/---

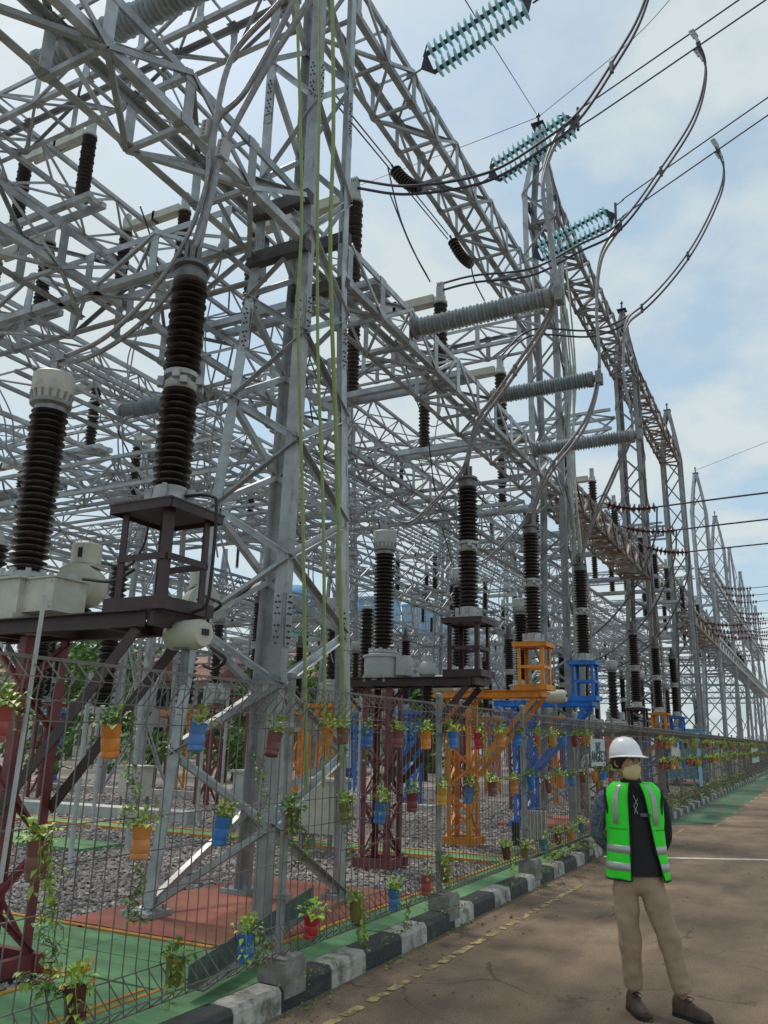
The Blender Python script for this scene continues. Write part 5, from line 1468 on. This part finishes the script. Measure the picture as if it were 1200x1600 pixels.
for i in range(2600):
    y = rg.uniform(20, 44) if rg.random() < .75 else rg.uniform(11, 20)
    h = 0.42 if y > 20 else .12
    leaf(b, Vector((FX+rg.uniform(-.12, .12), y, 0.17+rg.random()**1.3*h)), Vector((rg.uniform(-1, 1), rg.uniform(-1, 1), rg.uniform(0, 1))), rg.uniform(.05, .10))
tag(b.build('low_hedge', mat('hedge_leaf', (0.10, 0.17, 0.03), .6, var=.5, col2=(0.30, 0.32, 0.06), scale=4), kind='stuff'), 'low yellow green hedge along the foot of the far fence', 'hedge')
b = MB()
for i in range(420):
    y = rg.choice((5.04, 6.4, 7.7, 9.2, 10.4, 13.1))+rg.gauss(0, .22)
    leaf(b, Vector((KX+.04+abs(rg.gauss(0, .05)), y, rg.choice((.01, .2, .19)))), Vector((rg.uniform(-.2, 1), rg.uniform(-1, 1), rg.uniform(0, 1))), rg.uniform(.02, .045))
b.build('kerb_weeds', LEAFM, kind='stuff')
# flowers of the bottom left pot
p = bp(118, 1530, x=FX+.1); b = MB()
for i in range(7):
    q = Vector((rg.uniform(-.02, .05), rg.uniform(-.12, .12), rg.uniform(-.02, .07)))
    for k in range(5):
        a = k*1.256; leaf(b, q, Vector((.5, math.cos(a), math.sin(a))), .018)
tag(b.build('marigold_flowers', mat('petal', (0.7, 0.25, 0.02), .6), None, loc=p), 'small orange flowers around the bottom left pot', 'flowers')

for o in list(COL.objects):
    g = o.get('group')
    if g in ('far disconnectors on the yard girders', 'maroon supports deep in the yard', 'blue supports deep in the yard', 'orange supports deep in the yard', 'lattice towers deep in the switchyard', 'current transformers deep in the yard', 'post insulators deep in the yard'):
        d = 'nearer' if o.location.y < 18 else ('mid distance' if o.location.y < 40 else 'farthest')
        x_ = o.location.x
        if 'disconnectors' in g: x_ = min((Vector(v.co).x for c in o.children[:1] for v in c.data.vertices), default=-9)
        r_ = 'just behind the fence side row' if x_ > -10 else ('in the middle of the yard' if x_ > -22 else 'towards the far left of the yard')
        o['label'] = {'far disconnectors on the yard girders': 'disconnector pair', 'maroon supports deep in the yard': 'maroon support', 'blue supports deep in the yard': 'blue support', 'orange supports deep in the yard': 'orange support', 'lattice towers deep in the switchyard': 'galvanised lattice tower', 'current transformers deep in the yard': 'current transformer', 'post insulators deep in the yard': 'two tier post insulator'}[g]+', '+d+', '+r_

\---
/---

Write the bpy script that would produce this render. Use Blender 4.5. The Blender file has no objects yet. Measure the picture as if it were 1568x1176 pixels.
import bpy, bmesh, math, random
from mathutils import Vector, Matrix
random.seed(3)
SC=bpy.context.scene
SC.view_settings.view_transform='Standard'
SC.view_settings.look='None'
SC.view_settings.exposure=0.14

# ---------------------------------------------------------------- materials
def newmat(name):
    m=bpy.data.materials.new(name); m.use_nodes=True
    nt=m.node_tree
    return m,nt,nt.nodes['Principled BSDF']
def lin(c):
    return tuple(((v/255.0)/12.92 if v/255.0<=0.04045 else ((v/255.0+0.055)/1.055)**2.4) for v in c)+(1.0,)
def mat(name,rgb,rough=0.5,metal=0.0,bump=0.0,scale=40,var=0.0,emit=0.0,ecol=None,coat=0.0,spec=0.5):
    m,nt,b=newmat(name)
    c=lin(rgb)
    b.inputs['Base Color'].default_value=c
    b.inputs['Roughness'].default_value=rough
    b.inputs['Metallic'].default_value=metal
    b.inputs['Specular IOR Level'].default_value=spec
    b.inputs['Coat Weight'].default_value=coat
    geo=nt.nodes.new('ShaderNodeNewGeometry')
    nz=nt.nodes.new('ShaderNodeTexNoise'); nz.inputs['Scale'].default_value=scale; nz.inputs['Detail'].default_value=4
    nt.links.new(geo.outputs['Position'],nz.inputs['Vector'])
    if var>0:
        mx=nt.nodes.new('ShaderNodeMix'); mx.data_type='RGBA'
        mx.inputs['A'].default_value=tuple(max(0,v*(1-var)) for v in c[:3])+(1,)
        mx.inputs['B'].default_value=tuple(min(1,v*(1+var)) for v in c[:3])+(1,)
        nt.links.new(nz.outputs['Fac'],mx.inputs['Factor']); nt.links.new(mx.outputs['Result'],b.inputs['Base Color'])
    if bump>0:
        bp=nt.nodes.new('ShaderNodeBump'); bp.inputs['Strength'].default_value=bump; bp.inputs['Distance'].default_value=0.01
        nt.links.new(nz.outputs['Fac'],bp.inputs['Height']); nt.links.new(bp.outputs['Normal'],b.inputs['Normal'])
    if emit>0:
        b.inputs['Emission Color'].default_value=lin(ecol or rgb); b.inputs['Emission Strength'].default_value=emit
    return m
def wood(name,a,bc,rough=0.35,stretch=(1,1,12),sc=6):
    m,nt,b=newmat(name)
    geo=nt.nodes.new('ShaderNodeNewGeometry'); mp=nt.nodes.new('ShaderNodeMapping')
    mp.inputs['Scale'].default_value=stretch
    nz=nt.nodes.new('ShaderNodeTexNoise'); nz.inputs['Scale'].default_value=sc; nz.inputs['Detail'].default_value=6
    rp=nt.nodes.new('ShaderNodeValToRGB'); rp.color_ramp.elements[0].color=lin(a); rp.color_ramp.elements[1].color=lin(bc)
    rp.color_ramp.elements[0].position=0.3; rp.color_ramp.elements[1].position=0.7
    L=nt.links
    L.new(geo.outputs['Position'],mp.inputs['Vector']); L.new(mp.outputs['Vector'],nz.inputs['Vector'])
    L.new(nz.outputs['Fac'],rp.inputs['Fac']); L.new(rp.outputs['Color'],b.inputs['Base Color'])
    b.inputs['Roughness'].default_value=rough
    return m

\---

YOUR OBJECTIVE:
Please print exactly, and only, the lines from the line with "The Blender Python" to the line with "left pot', 'flowers')", both included.

THE OUTPUT:
The Blender Python script for this scene continues. Write part 5, from line 1468 on. This part finishes the script. Measure the picture as if it were 1200x1600 pixels.
for i in range(2600):
    y = rg.uniform(20, 44) if rg.random() < .75 else rg.uniform(11, 20)
    h = 0.42 if y > 20 else .12
    leaf(b, Vector((FX+rg.uniform(-.12, .12), y, 0.17+rg.random()**1.3*h)), Vector((rg.uniform(-1, 1), rg.uniform(-1, 1), rg.uniform(0, 1))), rg.uniform(.05, .10))
tag(b.build('low_hedge', mat('hedge_leaf', (0.10, 0.17, 0.03), .6, var=.5, col2=(0.30, 0.32, 0.06), scale=4), kind='stuff'), 'low yellow green hedge along the foot of the far fence', 'hedge')
b = MB()
for i in range(420):
    y = rg.choice((5.04, 6.4, 7.7, 9.2, 10.4, 13.1))+rg.gauss(0, .22)
    leaf(b, Vector((KX+.04+abs(rg.gauss(0, .05)), y, rg.choice((.01, .2, .19)))), Vector((rg.uniform(-.2, 1), rg.uniform(-1, 1), rg.uniform(0, 1))), rg.uniform(.02, .045))
b.build('kerb_weeds', LEAFM, kind='stuff')
# flowers of the bottom left pot
p = bp(118, 1530, x=FX+.1); b = MB()
for i in range(7):
    q = Vector((rg.uniform(-.02, .05), rg.uniform(-.12, .12), rg.uniform(-.02, .07)))
    for k in range(5):
        a = k*1.256; leaf(b, q, Vector((.5, math.cos(a), math.sin(a))), .018)
tag(b.build('marigold_flowers', mat('petal', (0.7, 0.25, 0.02), .6), None, loc=p), 'small orange flowers around the bottom left pot', 'flowers')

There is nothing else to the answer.